The last couple of London League rounds have been in Sussex. I don't ride there very often so didn't really know what to expect. What I did notice was how hilly the courses were - just at a time when I was distinctly disadvantaged !

This was a bit of an ordeal. Having fallen and badly hurt my arm the previous day I was not in a position to ride particularly strongly. In fact I was unable to hold the bars of my cyclo cross bike so ended up using the mountain bike. So a painful arm and a chunkier bike which did not compare with the slick machines of my fellow competitors was never going to bode well. Still, I wanted to give it my best shot, hence I showed up at the start line.

The warm up had been a very hot affair, given the hill and the fact that I was still in my warm up gear. Realising that I was going to have to work harder than the other women just to keep level with anyone I decided to remove my long sleeves and race in fingerless gloves to reduce any risk of overheating during the race.
After 3 laps my arms were freezing, my fingers were even colder, and the brisk cold wind brought with it a blast of driving rain and sleet. By the end of the race my fingers were shivering so much that I couldn't operate the gears. Mistake number one.

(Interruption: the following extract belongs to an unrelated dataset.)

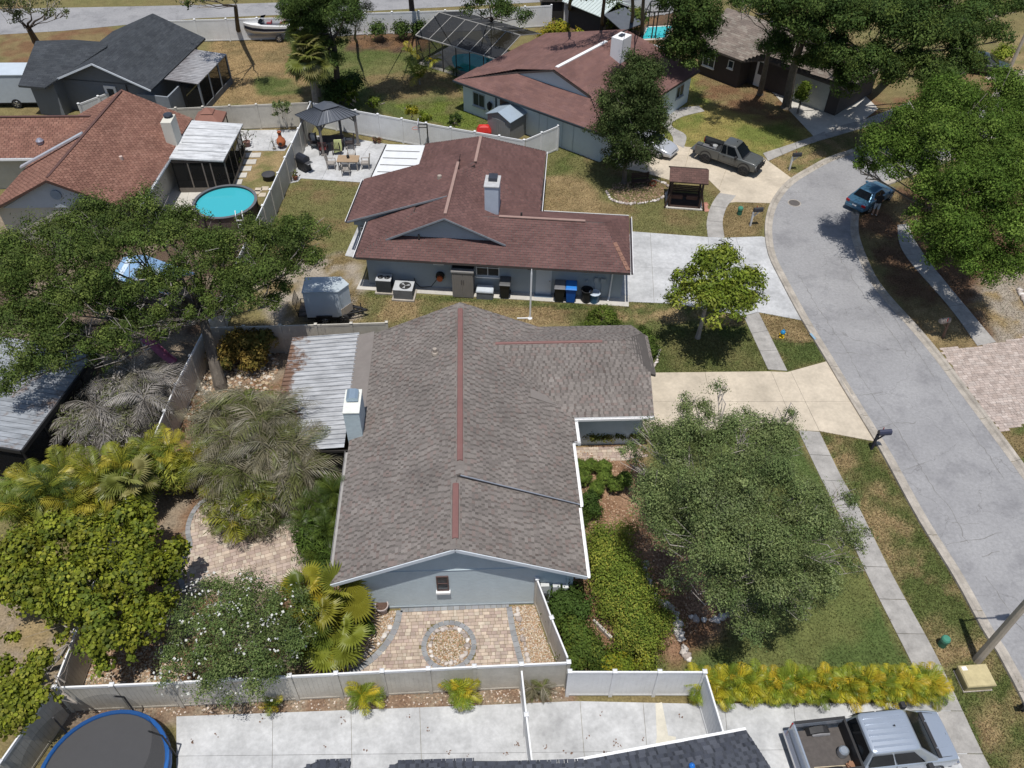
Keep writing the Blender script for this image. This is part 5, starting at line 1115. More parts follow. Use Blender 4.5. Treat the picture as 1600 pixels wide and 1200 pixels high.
# ---------------------------------------------------------------- the big oaks
oakL = [lobe(*q) for q in [(35, 400, 6.0, 46), (95, 378, 6.4, 48), (160, 350, 6.8, 48), (235, 340, 7.0, 46), (140, 415, 6.6, 58), (60, 450, 6.0, 60), (210, 390, 6.6, 42), (295, 352, 6.8, 40), (345, 390, 6.4, 38), (412, 376, 6.0, 38), (440, 385, 6.0, 48), (490, 365, 5.4, 34), (470, 410, 5.2, 36), (405, 430, 5.6, 45), (360, 450, 5.2, 36), (120, 485, 5.6, 50), (20, 520, 5.0, 48), (80, 555, 4.4, 45), (30, 590, 4.0, 34), (185, 475, 5.2, 40), (190, 525, 4.6, 34), (250, 510, 4.6, 30), (160, 560, 4.0, 24), (430, 455, 4.6, 26), (270, 460, 5.4, 24), (270, 370, 6.8, 34), (310, 395, 6.4, 40), (280, 425, 5.9, 26), (345, 415, 5.8, 38), (225, 440, 5.6, 28), (380, 465, 5.0, 34), (310, 450, 5.2, 24), (200, 500, 4.4, 34), (110, 530, 4.8, 36), (60, 505, 5.2, 40), (150, 450, 6.0, 36), (345, 478, 4.6, 30), (300, 500, 4.2, 24), (255, 455, 5.2, 30), (420, 475, 4.4, 22), (25, 440, 6.0, 34)]]
tree('sprawling live oak with grey twigs at the left of the picture', G(345, 605), oakL, 2900, 82, .29, .105, OAK, r0=.30, top=G(318, 500, 3.0), twigs=380, name='oak_tree', tw=(.012, .026), twigm=solid('twig_grey', (.30, .27, .245), .95, .3, 5, .6, bscale=22))
oakF = [lobe(*q) for q in [(1100, 635, 4.2, 30), (1070, 645, 4.0, 26), (1120, 610, 4.2, 16), (1020, 690, 3.8, 40), (985, 705, 3.2, 20), (1075, 705, 5.2, 62), (1150, 690, 5.2, 52), (1210, 700, 4.8, 44), (1225, 655, 4.2, 20), (1045, 775, 5.2, 62), (1125, 775, 6.4, 72), (1205, 775, 5.8, 62), (1270, 780, 4.8, 50), (1320, 770, 3.8, 26), (1045, 845, 4.4, 40), (1100, 850, 5.8, 66), (1180, 850, 6.2, 70), (1255, 850, 5.2, 60), (1320, 845, 4.0, 36), (1130, 915, 4.6, 52), (1205, 920, 4.8, 56), (1270, 905, 4.4, 46), (1325, 890, 3.6, 26), (1175, 965, 3.8, 36), (1060, 905, 3.8, 26), (1165, 650, 4.4, 26), (1240, 955, 3.6, 30)]]
oakF = [(a, b, c+random.uniform(-.5, .5), r*random.uniform(.8, 1.02), r*.92, q*.9) for a, b, c, r, _, q in oakF]
tree('wide grey green live oak shading the front lawn', G(1125, 880), oakF, 2300, 74, .25, .08, OAKG, r0=.24, top=G(1130, 850, 2.4), twigs=260, name='oak_tree', twigm=MATS['twig_grey'], tw=(.01, .022))
mag = [lobe(*q) for q in [(1125, 430, 3.9, 46), (1085, 470, 3.3, 34), (1120, 475, 3.6, 44), (1165, 450, 3.4, 30), (1160, 475, 3.0, 28), (1075, 440, 3.5, 25), (1130, 405, 4.1, 24), (1100, 415, 4.0, 22), (1175, 435, 3.3, 18)]]
tree('round bright green magnolia on the side lawn', G(1090, 528), mag, 420, 44, .27, .19, LIME, r0=.12, top=G(1103, 478, 1.9), twigs=10, name='magnolia_tree', bark=BARKP, mat=LEAFG, asp=.45, shell=.7)
colb = G(975, 286)
colt = [(colb.x+dx, colb.y+dy, z, r, r, r*.9) for dx, dy, z, r in [(0, 0, 1.6, 1.2), (.1, 0, 2.5, 1.8), (-.4, .2, 3.4, 2.0), (.5, -.1, 3.6, 2.0), (-.2, .1, 4.6, 2.1), (.4, .1, 5.0, 2.0), (0, 0, 5.9, 1.9), (-.3, .1, 6.7, 1.6), (.3, 0, 7.2, 1.4), (0, 0, 7.9, 1.0)]]
tree('tall dense columnar tree in front of the white chimney house', colb, colt, 1150, 64, .31, .13, [(.055, .085, .025), (.07, .10, .03), (.045, .068, .02), (.09, .115, .04)], r0=.16, top=(colb.x, colb.y, 2.2), twigs=20, name='columnar_tree')
oakR = [lobe(*q) for q in [(1380, 230, 6.5, 40), (1430, 200, 7.5, 45), (1490, 170, 8.0, 50), (1550, 150, 8.0, 45), (1352, 262, 5.2, 22), (1345, 240, 5.8, 16), (1420, 260, 6.5, 40), (1480, 240, 7.5, 52), (1545, 220, 8, 52), (1595, 200, 8, 48), (1455, 305, 6.2, 38), (1500, 300, 7, 50), (1560, 290, 7.5, 50), (1610, 270, 7.5, 45), (1460, 362, 5.2, 36), (1500, 365, 5.5, 50), (1555, 360, 6, 50), (1600, 340, 6.5, 45), (1530, 415, 4.6, 42), (1480, 400, 4.4, 30), (1570, 410, 5, 34), (1435, 340, 5.0, 24)]]
tree('large bright green oak over the blue car at the right', G(1500, 395), oakR, 2600, 95, .38, .125, [(.085, .145, .022), (.108, .172, .028), (.065, .115, .018), (.135, .20, .036)], r0=.35, top=G(1500, 350, 3.0), twigs=110, name='oak_tree')
oakU = [lobe(*q) for q in [(1240, 20, 8, 40), (1300, 30, 8.5, 48), (1360, 40, 8.5, 48), (1420, 50, 8.5, 48), (1480, 60, 8, 45), (1500, 30, 8, 38), (1310, 85, 6.5, 36), (1360, 105, 6.5, 40), (1420, 115, 6.5, 42), (1470, 125, 6, 34), (1560, 60, 7, 26), (1500, 95, 6.5, 30), (1380, 10, 9, 40), (1450, 8, 9, 40), (1540, 15, 8, 32), (1590, 10, 7.5, 22), (1320, 140, 4.5, 22), (1270, 60, 7.5, 30)]]
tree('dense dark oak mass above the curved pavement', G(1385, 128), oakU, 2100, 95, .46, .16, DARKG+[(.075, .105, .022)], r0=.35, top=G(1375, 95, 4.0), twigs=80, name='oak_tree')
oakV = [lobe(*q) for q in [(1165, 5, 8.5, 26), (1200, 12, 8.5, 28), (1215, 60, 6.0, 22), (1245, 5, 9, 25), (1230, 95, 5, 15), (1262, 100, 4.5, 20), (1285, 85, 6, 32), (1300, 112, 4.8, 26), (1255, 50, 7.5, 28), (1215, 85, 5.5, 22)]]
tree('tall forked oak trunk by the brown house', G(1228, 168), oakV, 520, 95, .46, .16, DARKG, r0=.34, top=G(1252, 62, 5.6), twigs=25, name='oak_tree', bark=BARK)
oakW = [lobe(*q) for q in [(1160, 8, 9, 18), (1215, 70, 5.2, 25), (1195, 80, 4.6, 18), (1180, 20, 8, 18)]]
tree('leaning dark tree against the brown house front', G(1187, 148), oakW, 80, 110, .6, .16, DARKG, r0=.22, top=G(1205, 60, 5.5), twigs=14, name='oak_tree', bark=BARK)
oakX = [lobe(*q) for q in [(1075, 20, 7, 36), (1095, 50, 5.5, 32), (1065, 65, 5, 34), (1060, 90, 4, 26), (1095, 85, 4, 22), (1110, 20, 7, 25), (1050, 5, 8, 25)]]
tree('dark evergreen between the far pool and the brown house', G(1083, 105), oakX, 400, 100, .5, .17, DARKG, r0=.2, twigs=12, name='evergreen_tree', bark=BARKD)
ul = [lobe(*q) for q in [(15, 12, 5.5, 20), (45, 8, 5.5, 20), (80, 6, 5, 20), (30, 30, 4.6, 14), (75, 25, 4.2, 14), (100, 22, 4, 12), (5, 8, 6, 22)]]
tree('leaning oak at the top left corner beside the street', G(58, 70), ul, 90, 70, .55, .17, [(.12, .14, .05), (.09, .115, .035), (.14, .15, .07)], r0=.28, top=G(45, 45, 2.8), twigs=50, name='oak_tree', bark=BARKD)
ut = [lobe(*q) for q in [(300, -6, 7, 22), (330, -8, 7.2, 26), (365, -4, 7, 22), (285, 2, 6, 10), (320, 6, 5.8, 12)]]
tree('dark trunked tree behind the boat with its crown cut off', G(374, 56), ut, 60, 90, .55, .17, OAK, r0=.2, top=G(368, 10, 5), twigs=14, name='oak_tree', bark=BARKD)
pine = [lobe(*q) for q in [(500, 5, 8, 34), (470, 15, 7, 28), (520, 30, 7, 30), (490, 45, 6, 28), (540, 15, 8, 30), (455, 10, 7.5, 22), (535, 60, 5, 20), (520, 95, 4, 20), (505, 75, 5, 18)]]
tree('dark shaggy pine behind the cabbage palm', G(528, 160), pine, 800, 90, .52, .2, DARKG, r0=.26, top=G(522, 70, 5), twigs=20, name='pine_tree', bark=BARKD, asp=.2)
street_oak = [lobe(*q) for q in [(600, -40, 9, 40), (655, -45, 9, 42), (560, -30, 9, 40), (710, -38, 8.5, 36), (625, -18, 8, 18)]]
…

I took it easy going up the hill on the early laps and spun a low gear, thinking that although I was at the back, as the race progressed I would eventually catch someone whose fuel level would have run low. No one got tired, in fact the wind probably whipped riders up into an even speedier frenzy just to keep warm !! I only began to put in more effort on the penultimate lap, but it was too late by then. Mistake number two.

I wore my pink kit for this race on the premise that if I couldn't win, at least I could look stylish. I even lost out there ! The ladies' winner, Jenn Hopkins was not only the fastest, but in her Minx-Girl colourful skort and jersey suit she definitely looked the most stylish.

Immediately I crossed the line I dashed back to the car to thaw out and put the race the behind me.

My arm was slightly better for this one, but still not recovered enough for me to use the cross bike. I was resigned to taking the mountain bike again, but more resigned to not making the same mistakes as before. I'd dress appropriately, set off hard, and just wear my no-frills blue kit.

The weather was incredibly mild for November, so I just wore shorts and my short-sleeved jersey. I know I got that bit right. The hill was so much steeper, and longer than at Stanmer Park. But I wasn't afraid - I was going to power myself up it - ride my first lap like it's my last, really develop a killer instinct, ride like an animal etc. etc.

Immediately the whistle was blown the hard work began. Straight up a long steep hill. I powered along, a fellow competitor shouting at me "spin, woman, change down!"
I just ground away on a hard gear. My quads were burning, but I didn't mind because I was in a bunch. However, the downhill that we eventually got was not much of a reward for me. It twisted very technically through the trees, and the wood chippings made it rather slippery. In fact I found it rather frightening. I soldiered on nevertheless, with my rivals right on my tail. As soon as we hit the more open descents they overtook me. The numerous false flats really drained the energy out of my legs, and I began to pay for the mistake I'd made with my gearing early on in the race.

Still, I was determined to catch my rivals even as they sailed past me and I steadily drifted backwards. But alas, my pedalling became more laboured as I began to suffer from general fatigue. When I realised I was too tired to be able to control my bike on the tricky descents I started pulling into the side to allow faster riders (practically the whole of the field) to get past me. Naturally I lost even more time on my fellow competitors and waved goodbye to any chance of moving up the women's rankings. A couple of people fell, including one guy who had a nasty collision with a tree stump. In spite of that I was still unable to catch anyone.

Finally, I decided to change down to a low gear and just easy-spin my way round. That gave me time to recover, and on the last lap I even managed to overtake a 60-year-old man I'd been sparring with throughout the race ! I'm not sure if that was meant to make me feel better.

Ok, so two races in which I tried different approaches - neither of which worked. But it's all in the learning as they say.